La risposta l’hanno data, in termini così ridicoli che sarebbero divertenti se non fossero tragici, alcuni organi d’informazione televisiva e giornalistica tra i più conformisticamente proni ai poteri dei Padroni del Vapore nazionali e internazionali. La miseria, l’ignoranza e lo stato di mancanza di liberta democratiche di paesi come Haiti dipenderebbe dal fatto che in essa non si sono sviluppate strutture capitalistiche: mancano la libertà e la sicurezza democratica, gli imprenditori stranieri di conseguenza si allontanano, fanno difetto gli investimenti e via snocciolando il consueto rosario di banalità liberal-consumiste.

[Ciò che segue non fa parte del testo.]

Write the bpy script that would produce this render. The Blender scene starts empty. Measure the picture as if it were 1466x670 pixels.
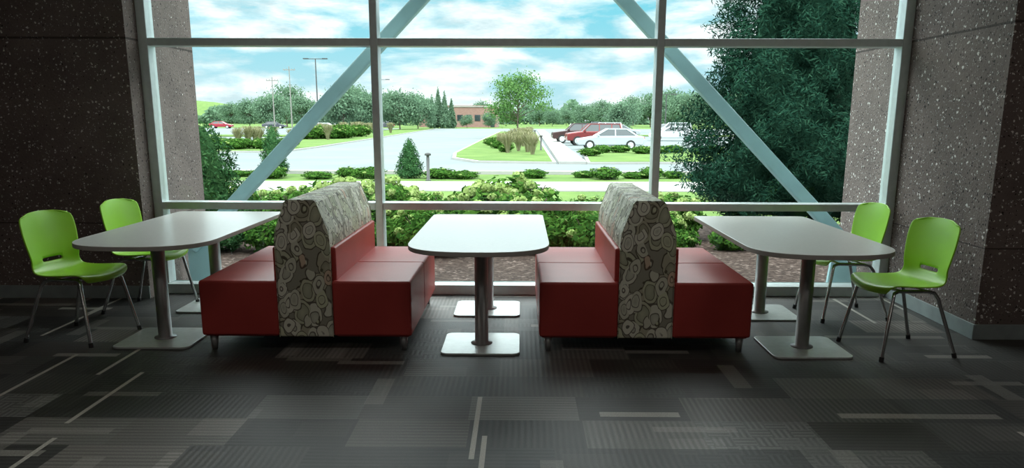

E’ esattamente vero il contrario. I regimi illiberali haitiani, anche se condannati dall’ONU, sono rimasti di solito in piedi perché appoggiati o dal governo della vicina Superpotenza, o da lobbies internazionali di speculatori con un piede nel business, uno nello sfruttamento senza leggi delle risorse naturali (Haiti è ricca di caffè, di frutta, di fibre tessili naturali (il sisal), di canna da zucchero, di cacao di tabacco. Il fatto è che queste ricchezze vengono coordinate, sfruttate e drenate da multinazionali che stanno fuori del paese e che direttamente o indirettamente – ma comunque non inconsapevolmente – lo sfruttano per mezzo dei governi e/o della malavita entrambi locali; e che, all’interno del paese, di questa ricchezza in tal modo drenata non si vede quasi alcuna ricaduta sotto forma di proventi socialmente gestibili.

Come in molti paesi dell’Africa, i governi (dichiarati “dittatoriali” o no, a seconda dell’utilità del momento: quando e finche servono alle potenze occidentali, non vengono chiamati tali dai nostri massmedia) sono complici di questo stato di cose e partecipano ai profitti da ciò ricavati. La situazione haitiana è una variabile di quella generale gia denunziata perfino da persone come Luttwack, Stieglitz, Ziegler e Rifkin, che non sono certo “di sinistra”: il turbocapitalismo delle lobbies sta succhiando il mondo, è un’organizzazione a delinquere che ruba ai poveri per dare ai ricchi, è una piovra che si sta organizzando addirittura per gettarsi sul piu prezioso e indispensabile dei beni della terra, l’acqua. Quel che difatti colpisce di più, nella società haitiana, non è la miseria, ma la vertiginosa ingiustizia della distribuzione della ricchezza.

E nell’ingiustizia non c’è un bel niente d’inevitabile e di naturale. C’è solo il regno di Mammona, già condannato senz’appello duemila anni or sono. Una condanna che aspetta ancora di essere eseguita.